Quant à Eléazar Williams, il n’a aucune mémoire de sa première enfance (on a dit que les affreux traitemens de Simon avaient détruit l’intelligence[1] chez sa touchante victime) ; seulement le prédicateur méthodiste croit se souvenir vaguement qu’il était assis sur les genoux d’une dame autour de laquelle il y avait des têtes poudrées et des « paillettes. À cela près, il ne se l’appelle rien de tout l’espace de temps écoulé avant un certain jour où, tandis qu’il nageait dans un lac avec de petits sauvages, son front heurta un rocher. Dès ce moment, ses réminiscences sont distinctes. Il affirme qu’un Français venu chez les sauvages au milieu desquels il vivait dit en le montrant : Voici un fils de roi.
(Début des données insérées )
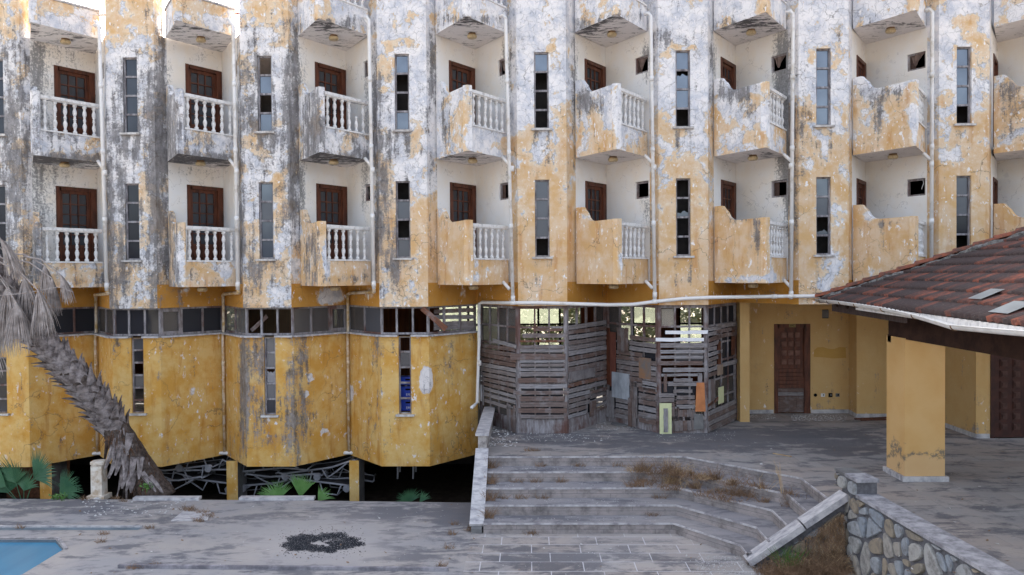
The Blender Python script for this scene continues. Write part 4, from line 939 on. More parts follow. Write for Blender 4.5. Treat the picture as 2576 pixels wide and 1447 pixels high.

Son éducation a été payée très exactement, dans un collège que M. Spencer m’a nommé, par l’Indien Williams, qui, comme tous les sauvages à demi civilisés, était grand buveur d’eau-de-vie, n’avait jamais un sou et n’a point fait donner d’éducation à ses véritables enfans. La veuve de Williams possédait une médaille en bronze sur laquelle était représenté le mariage de Louis XVI et de Marie-Antoinette. Elle disait que son mari en avait eu deux autres, une en or et une en argent ; qu’il les avait vendues pour boire, et qu’elle avait sauvé la troisième. On lit dans certains mémoires du temps (je n’ai pas vérifié la citation) qu’un jour Simon, dans un de ces accès de brutalité auxquels il était sujet, frappa le dauphin au visage avec une serviette, et que le clou qui tenait la serviette accrochée à la muraille blessa le nez du malheureux enfant, près de l’œil. Éléazar Williams a une cicatrice en cet endroit. Comme on lui montrait des autographes sans lui laisser voir les signatures, à l’aspect d’un de ces autographes il fut saisi d’horreur et d’une sorte d’effroi : c’était l’écriture de Simon. Enfin, quand le prince de Joinville est venu aux États-Unis, il s’est détourné de son chemin pour aller voir Williams, qui était en ce moment chez les Indiens, aux environs de Green-Bay. Ils ont parlé plusieurs heures ensemble. Williams refuse

  1. M. de Beauchesne, dans l’histoire si complète du malheureux enfant royal, établit au contraire qu’il avait toute son intelligence à ses derniers momens. Cette histoire est aussi très contraire à la supposition qu’un autre enfant ait pu être substitué au jeune prince.